Data listing:
==========

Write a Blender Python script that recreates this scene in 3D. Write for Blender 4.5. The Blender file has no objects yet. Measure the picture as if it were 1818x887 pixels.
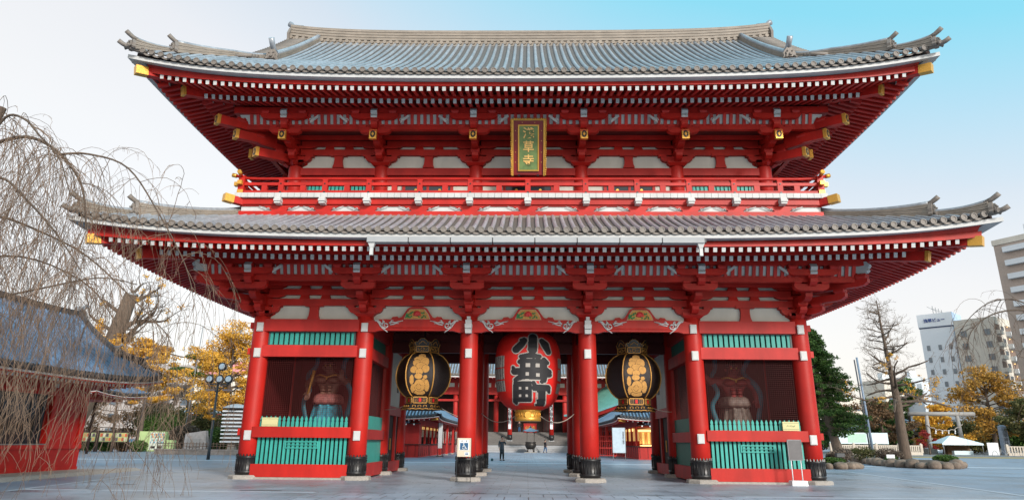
import bpy, math, random
from mathutils import Vector, Matrix, noise
R = math.radians
random.seed(7)
scene = bpy.context.scene

# ---------------------------------------------------------------- camera
cam_data = bpy.data.cameras.new("Camera")
cam = bpy.data.objects.new("Camera", cam_data)
scene.collection.objects.link(cam)
_yaw, _pitch, _roll = 0.022455, 0.306154, 0.009010
_f = Vector((-math.sin(_yaw) * math.cos(_pitch), math.cos(_yaw) * math.cos(_pitch), math.sin(_pitch)))
_r = Vector((math.cos(_yaw), math.sin(_yaw), 0))
_u = _r.cross(_f)
_r2 = _r * math.cos(_roll) + _u * math.sin(_roll)
_u2 = -_r * math.sin(_roll) + _u * math.cos(_roll)
cam.matrix_world = Matrix(((_r2.x, _u2.x, -_f.x, -0.06066), (_r2.y, _u2.y, -_f.y, -27.0278),
                           (_r2.z, _u2.z, -_f.z, 1.38558), (0, 0, 0, 1)))
cam_data.sensor_width = 36
cam_data.lens = 1225.628 / 1818 * 36
cam_data.shift_y = -47.474 / 1818
cam_data.clip_start = 0.1
cam_data.clip_end = 3000
scene.camera = cam

# ---------------------------------------------------------------- sky and sun
SUN_EL, SUN_AZ = R(24), R(148)      # azimuth from +Y clockwise: behind the camera, a little to the left
world = bpy.data.worlds.new("World")
scene.world = world
world.use_nodes = True
nt = world.node_tree
for n in list(nt.nodes):
    nt.nodes.remove(n)
def wn(t, **k):
    n = nt.nodes.new(t)
    for a, b in k.items():
        setattr(n, a, b)
    return n
out = wn('ShaderNodeOutputWorld')
sky = wn('ShaderNodeTexSky', sky_type='NISHITA')
sky.sun_disc = False
sky.sun_elevation = SUN_EL
sky.sun_rotation = SUN_AZ
sky.air_density = 1.0
sky.dust_density = 2.0
bg1 = wn('ShaderNodeBackground'); bg1.inputs[1].default_value = 0.05
nt.links.new(sky.outputs[0], bg1.inputs[0])
tc = wn('ShaderNodeTexCoord')
dot = wn('ShaderNodeVectorMath', operation='DOT_PRODUCT')
_d = Vector((0.30, 0.10, 0.95)).normalized()
dot.inputs[1].default_value = _d
nt.links.new(tc.outputs['Generated'], dot.inputs[0])
nz = wn('ShaderNodeTexNoise'); nz.inputs['Scale'].default_value = 1.6; nz.inputs['Detail'].default_value = 5
nt.links.new(tc.outputs['Generated'], nz.inputs['Vector'])
ma = wn('ShaderNodeMath', operation='MULTIPLY_ADD'); ma.inputs[1].default_value = 0.06; 
nt.links.new(nz.outputs['Fac'], ma.inputs[0]); nt.links.new(dot.outputs['Value'], ma.inputs[2])
ramp = wn('ShaderNodeValToRGB')
cr = ramp.color_ramp
cr.elements[0].position = 0.30; cr.elements[0].color = (0.83, 0.80, 0.75, 1)
cr.elements[1].position = 1.0; cr.elements[1].color = (0.20, 0.55, 0.74, 1)
for p, c in ((0.45, (0.775, 0.765, 0.75, 1)), (0.55, (0.63, 0.695, 0.74, 1)), (0.64, (0.42, 0.67, 0.78, 1)), (0.72, (0.23, 0.66, 0.80, 1))):
    e = cr.elements.new(p); e.color = c
nt.links.new(ma.outputs[0], ramp.inputs[0])
bg2 = wn('ShaderNodeBackground'); bg2.inputs[1].default_value = 1.0
sep = wn('ShaderNodeSeparateXYZ'); nt.links.new(tc.outputs['Generated'], sep.inputs[0])
hz = wn('ShaderNodeMapRange'); hz.inputs['From Min'].default_value = 0.30; hz.inputs['From Max'].default_value = 0.0
hz.inputs['To Min'].default_value = 0.0; hz.inputs['To Max'].default_value = 0.85
nt.links.new(sep.outputs['Z'], hz.inputs['Value'])
hmix = wn('ShaderNodeMix', data_type='RGBA'); hmix.inputs[7].default_value = (0.86, 0.775, 0.72, 1)
nt.links.new(hz.outputs[0], hmix.inputs['Factor']); nt.links.new(ramp.outputs[0], hmix.inputs[6])
nt.links.new(hmix.outputs[2], bg2.inputs[0])
add = wn('ShaderNodeAddShader')
nt.links.new(bg1.outputs[0], add.inputs[0]); nt.links.new(bg2.outputs[0], add.inputs[1])
nt.links.new(add.outputs[0], out.inputs[0])

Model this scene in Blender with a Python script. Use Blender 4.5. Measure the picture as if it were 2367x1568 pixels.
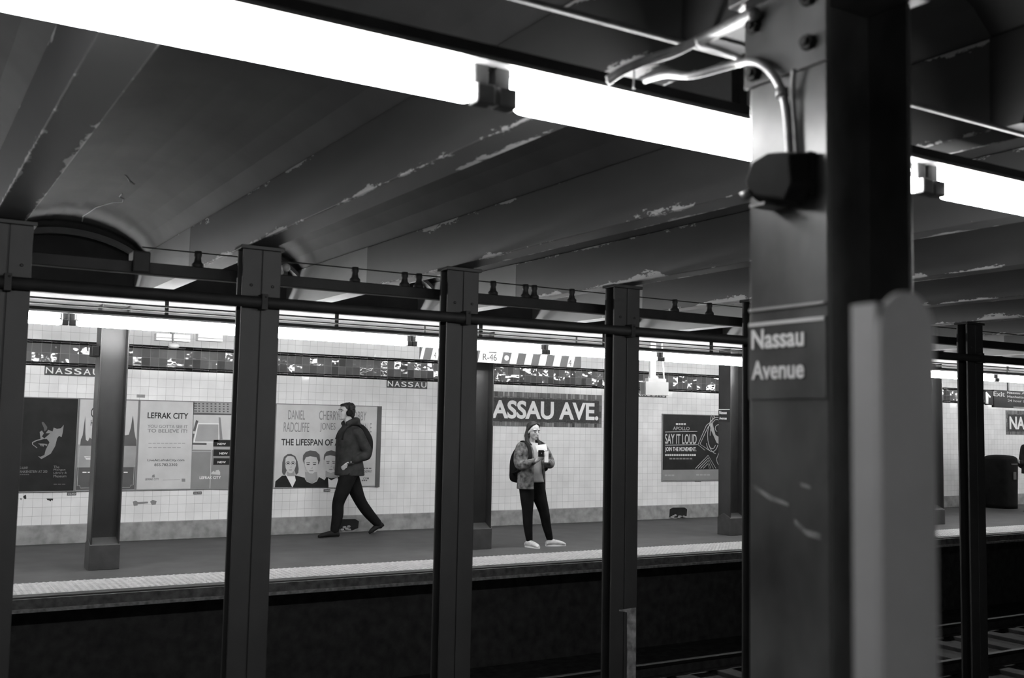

==========

Direction: Leave the pictures out and reproduce exactly the lines from the top of the listing above through the line with "scene = bpy.context.scene".

Written reply:
Write a Blender Python script that recreates this scene in 3D. Write for Blender 4.5. The Blender file has no objects yet. Measure the picture as if it were 1818x887 pixels.
import bpy, math, random
from mathutils import Vector, Matrix, noise
R = math.radians
random.seed(7)
scene = bpy.context.scene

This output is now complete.